I spent a lot of time with Baptist friends as well as Reformed friends in my younger years. I was well aware of what Christianity was as opposed to unbelief because I also had run into a huge variety of religious beliefs outside of Christianity including darker representations such as witches. My parents taught me faithfully and taught me to love the Church and the Reformed exposition of Scripture. So what were these liberal and conservative churches that were in the lingo of the United Reformed Churches? Was it primarily a doctrinal matter? Was it primarily a matter of practice? My Baptist friend was a conservative Christian, his parents also faithfully taught him the way of salvation and the authenticity of God’s Word. So what distinguished a Baptist Church from a Reformed Church other than infant baptism? And yes, I am a hardcore proponent of infant baptism. Infant baptism matters.

J. Gresham Machen’s Christianity & Liberalism has helped me to understand the whole conservative/liberal dilemma more. According to Machen, liberalism is a term used only by the friends of the liberals, because to those who contend with it, liberalism is a “narrow ignoring of many relevant facts.” Thus, a conservative should also be a liberal thinker, but not in the way that liberalism operated. Liberalism in the 1920s was impacted by modern trends of the day. Particularly by the propagation of science. This science was not “theistic” science because it was science done with a focus on natural processes. It was “naturalistic” science. It involved a denial of the hand of God working in nature. Essentially it was a type of scientism that was leading Christians to reject important Christian truths. I am working with Machen’s definition below:

Liberalism is movement within the church that is un-Christian and unscientific. It involves a questioning of a variety of core Christian doctrines such as the virgin birth, the divinity of Christ, the plenary inspiration of Scripture, the nature of sin, the sovereignty of God, the importance of doctrine, the hand of God in human salvation, etc.

I did not understand the full implications of this definition, although I knew that the debate between the United Reformed Churches and the Christian Reformed Churches had to do with the tolerance of a reading of the Bible that was challenging certain matters like women in office and matters of homosexuality. Many Biblical norms were beginning to be considered by some as culturally bound. The question became: well which principles are culturally bound and which are not? As such, the Word began to lose its authority. There were matters of Christianity & Liberalism at play there and there. How many years until we are engaged in similar debates again within our own “conservative” denominations?

At one time, I began to create a structure of more conservative and less conservative churches in my mind. But I was confused about whether to regard this in terms of practice or doctrine. And where. And how to be more Biblical as compared to conservative. And how sometimes very conservative churches could be hotbeds of liberalism. And then I went to New Saint Andrew’s College and had fellow students who were conservative with a different picture of liberalism in mind. I had heard people say that having one worship service on a Sunday was liberal. I had heard others say that if you don’t read Exodus 20:1-17 or its counterpart in Deuteronomy every Sunday morning in worship, then you are liberal. I had to wrap my mind around the various expressions of “conservative” Christianity in North America including the RPCNA, OPC, CanRC, CREC, ARP, PCA, and even “conservative” Anglicans. And I couldn’t really call any of them “liberal” even though many “conservative” churches down in the States come together for worship once a Sunday. And yet, that coming together  in worship is a beautiful and Biblical matter as well.

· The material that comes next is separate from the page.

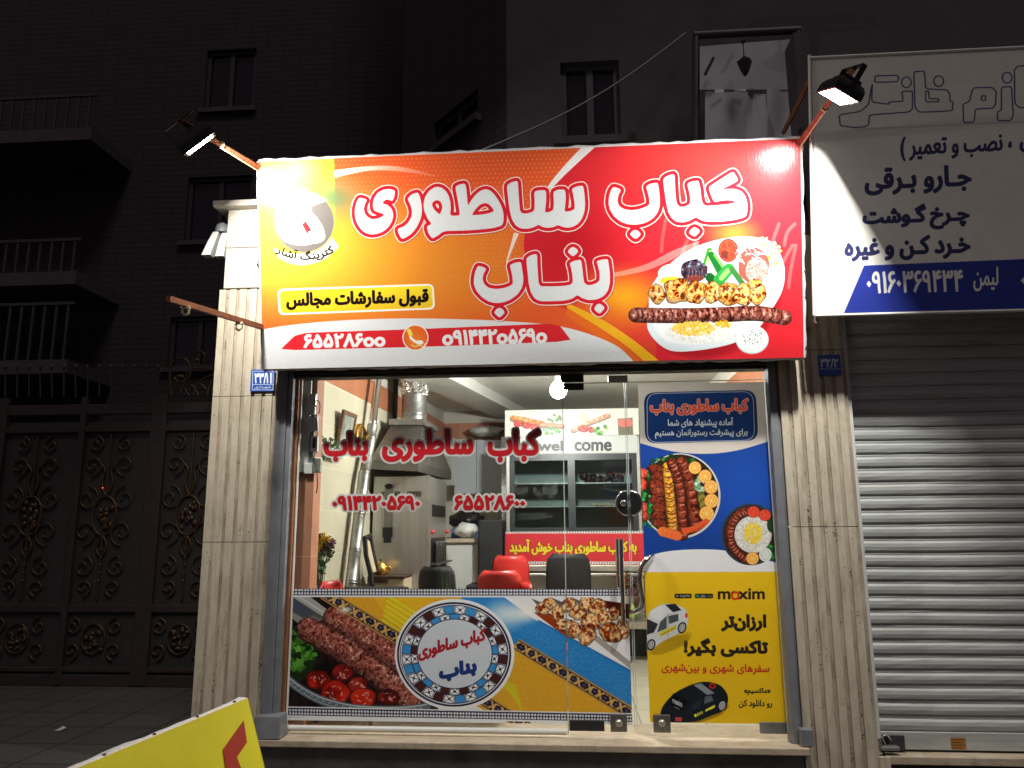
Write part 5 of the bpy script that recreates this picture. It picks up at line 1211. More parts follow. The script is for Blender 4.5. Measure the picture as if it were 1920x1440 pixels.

In my travels through Reformed Churches, I have often heard the statement that all the differences don’t matter. That could potentially be a statement of liberalism. But the differences do matter, maybe just not in the way that we make them matter. Infant baptism matters big time. But is it a matter of Christianity & Liberalism? Yes, many liberals say it doesn’t matter. But we can still be co-beligerents with Reformed Baptists when we consider all the deviant forms of Christianity in North America that are attacking integral points of Christian doctrine.

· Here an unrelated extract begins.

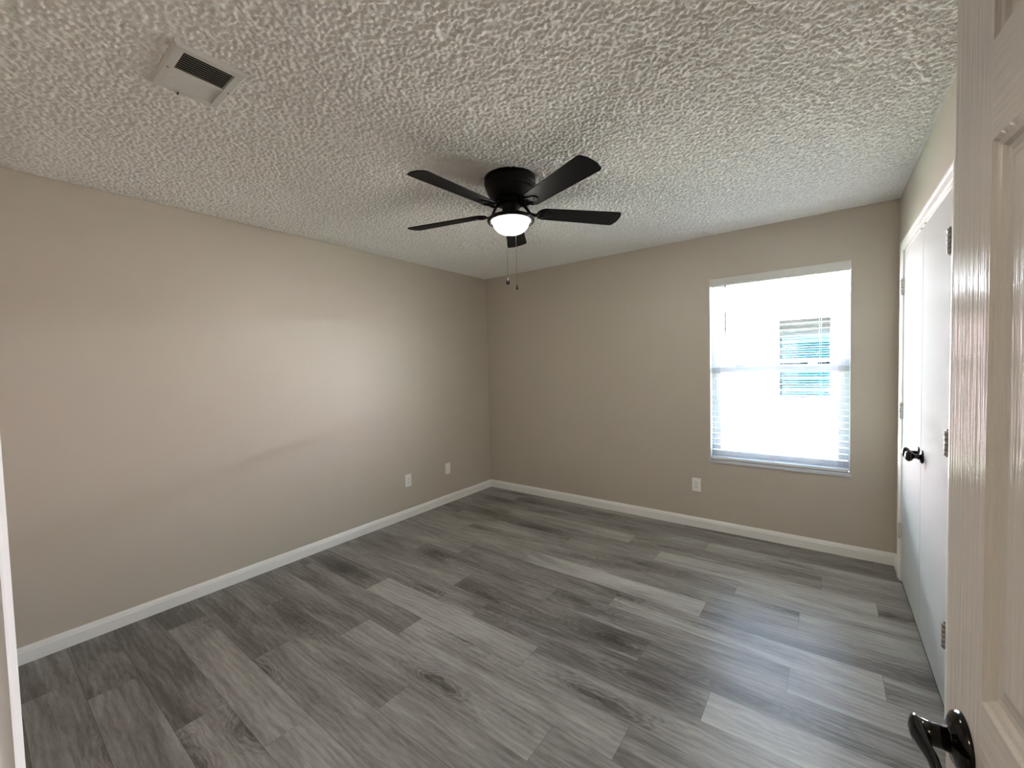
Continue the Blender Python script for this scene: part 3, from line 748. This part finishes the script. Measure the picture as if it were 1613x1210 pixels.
hbuild(b, 'brick_wall', M_BRICK)
hbuild(MB().box((NX0-0.02, NY-0.02, NZ1+0.03), (4.6, NY-0.001, 2.425)), 'frieze_board', M_FRIEZE)
hbuild(MB().box((-7.3, NY-0.42, 2.43), (36.3, NY+0.1, 2.45)), 'soffit', M_SOFFIT)
hbuild(MB().box((-7.3, NY-0.44, 2.41), (36.3, NY-0.42, 2.60)), 'fascia', M_SOFFIT)
b = MB().quadbox([(-7.3, NY-0.46, 2.58), (36.3, NY-0.46, 2.58), (36.3, NY+5, 4.9), (-7.3, NY+5, 4.9), (-7.3, NY-0.46, 2.61), (36.3, NY-0.46, 2.61), (36.3, NY+5, 4.95), (-7.3, NY+5, 4.95)])
hbuild(b, 'roof', M_ROOF)
b = MB(); f = 0.045; y0, y1 = NY+0.04, NY+0.10
b.box((NX0, y0, NZ0), (NX0+f, y1, NZ1)).box((NX1-f, y0, NZ0), (NX1, y1, NZ1)).box((NX0+f, y0, NZ1-f), (NX1-f, y1, NZ1)).box((NX0+f, y0, NZ0), (NX1-f, y1, NZ0+f)).box((NX0+f, y0, 1.36), (NX1-f, y1, 1.42))
nw = hbuild(b, 'window', M_VINYL)
hbuild(MB().box((NX0+f, y0+0.02, NZ0+f), (NX1-f, y0+0.024, NZ1-f)), 'pane', M_GLASS2, nw)
b = MB(); z = NZ1-0.09
while z > NZ0+0.08:
    b.quadbox([(NX0+f+.01, y1+0.02, z-0.012), (NX1-f-.01, y1+0.02, z-0.012), (NX1-f-.01, y1+0.045, z+0.012), (NX0+f+.01, y1+0.045, z+0.012), (NX0+f+.01, y1+0.02, z-0.009), (NX1-f-.01, y1+0.02, z-0.009), (NX1-f-.01, y1+0.045, z+0.015), (NX0+f+.01, y1+0.045, z+0.015)]); z -= 0.045
hbuild(b, 'blind', M_SLAT, nw)
hbuild(MB().box((NX0-0.1, NY+0.3, NZ0-0.1), (NX1+0.1, NY+0.32, NZ1+0.1)), 'dark_interior', M_ROOM_DARK, nw)
b = MB()
x = NX0-0.11
while x < NX1+0.10:
    b.box((x, NY-0.03, NZ0-0.20), (x+0.068, NY+0.035, NZ0-0.002)); x += 0.077
hbuild(b, 'brick_sill', M_BRICK)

The goal of the church is never compromise. In fact, we should fight compromise with all our might. Instead, the goal of the church is further maturity in Jesus Christ (Eph. 4:13). There will always be different practices, and many of those practices will be bad and un-Biblical and they should be regarded as such. When seeing them, ministers should rebuke with all authority (II Tim. 4:2, Titus 2:15). But we should be ready to give a hit and take a hit when we realize that we also have not been faithful at all times. Repentance is part of the path to renewal. We must always go back to the Word of God in structuring church life and worship. The Word of God is the objective standard. The practice of the Church throughout history in submission to the Word of God is a good place to go to learn faithfulness.

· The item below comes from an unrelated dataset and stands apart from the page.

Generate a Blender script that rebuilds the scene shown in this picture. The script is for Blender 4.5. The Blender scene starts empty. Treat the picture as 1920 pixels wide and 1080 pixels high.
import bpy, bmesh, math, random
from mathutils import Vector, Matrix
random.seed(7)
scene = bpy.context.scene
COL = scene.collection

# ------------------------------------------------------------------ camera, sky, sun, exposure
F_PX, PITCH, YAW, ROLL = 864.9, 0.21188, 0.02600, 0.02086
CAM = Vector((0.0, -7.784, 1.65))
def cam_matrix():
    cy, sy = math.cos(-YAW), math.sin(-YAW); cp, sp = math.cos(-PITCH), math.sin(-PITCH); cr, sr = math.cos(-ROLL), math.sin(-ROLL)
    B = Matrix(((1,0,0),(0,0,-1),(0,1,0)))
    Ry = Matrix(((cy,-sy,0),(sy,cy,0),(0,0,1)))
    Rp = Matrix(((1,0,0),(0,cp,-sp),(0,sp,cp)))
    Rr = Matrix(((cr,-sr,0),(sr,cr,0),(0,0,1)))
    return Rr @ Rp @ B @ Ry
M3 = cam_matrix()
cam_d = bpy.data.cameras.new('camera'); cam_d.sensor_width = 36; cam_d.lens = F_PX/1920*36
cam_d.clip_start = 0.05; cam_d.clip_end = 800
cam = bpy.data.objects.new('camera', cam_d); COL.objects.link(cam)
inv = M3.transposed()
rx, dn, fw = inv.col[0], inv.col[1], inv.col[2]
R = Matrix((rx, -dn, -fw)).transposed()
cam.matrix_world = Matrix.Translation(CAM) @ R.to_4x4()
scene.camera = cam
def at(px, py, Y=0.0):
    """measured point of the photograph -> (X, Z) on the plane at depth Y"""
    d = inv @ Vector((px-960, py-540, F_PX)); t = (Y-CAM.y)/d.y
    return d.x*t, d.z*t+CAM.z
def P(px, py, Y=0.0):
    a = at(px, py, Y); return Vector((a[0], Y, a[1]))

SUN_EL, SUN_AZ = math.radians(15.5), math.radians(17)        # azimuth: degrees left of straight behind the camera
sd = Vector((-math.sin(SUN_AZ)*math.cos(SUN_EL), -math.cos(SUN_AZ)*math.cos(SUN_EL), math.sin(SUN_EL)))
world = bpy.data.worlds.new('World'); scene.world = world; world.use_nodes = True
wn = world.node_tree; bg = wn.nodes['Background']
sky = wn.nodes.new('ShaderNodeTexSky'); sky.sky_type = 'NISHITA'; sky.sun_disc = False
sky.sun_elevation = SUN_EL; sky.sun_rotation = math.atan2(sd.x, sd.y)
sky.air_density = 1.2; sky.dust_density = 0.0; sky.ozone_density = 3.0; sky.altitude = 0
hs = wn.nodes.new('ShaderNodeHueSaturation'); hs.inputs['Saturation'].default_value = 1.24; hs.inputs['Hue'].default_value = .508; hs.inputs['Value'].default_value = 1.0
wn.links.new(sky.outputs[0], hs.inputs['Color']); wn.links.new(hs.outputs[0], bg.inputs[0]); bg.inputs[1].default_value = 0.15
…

There is a diversity in practice as we recognize in seeking unity through projects such as NAPARC (North American Presbyterian and Reformed Committee). Truth is not relative and so we cannot say that there will be a diversity of doctrine, this is indeed a major problem of liberalism. But because we recognize sin and its effects on the mind, we also must humbly work together alongside Christians with whom we disagree as we speak the truth in love and grow into our one head, that is Christ (Eph. 4:15). Of course, one aspect of this unity project is: “so that we may no longer be children, tossed to and fro by the waves and carried about by every wind of doctrine, by human cunning, by craftiness in deceitful schemes.” (Eph. 4:14) The goal is to live by sound doctrine and so give glory to God. The path there is speaking the truth in love.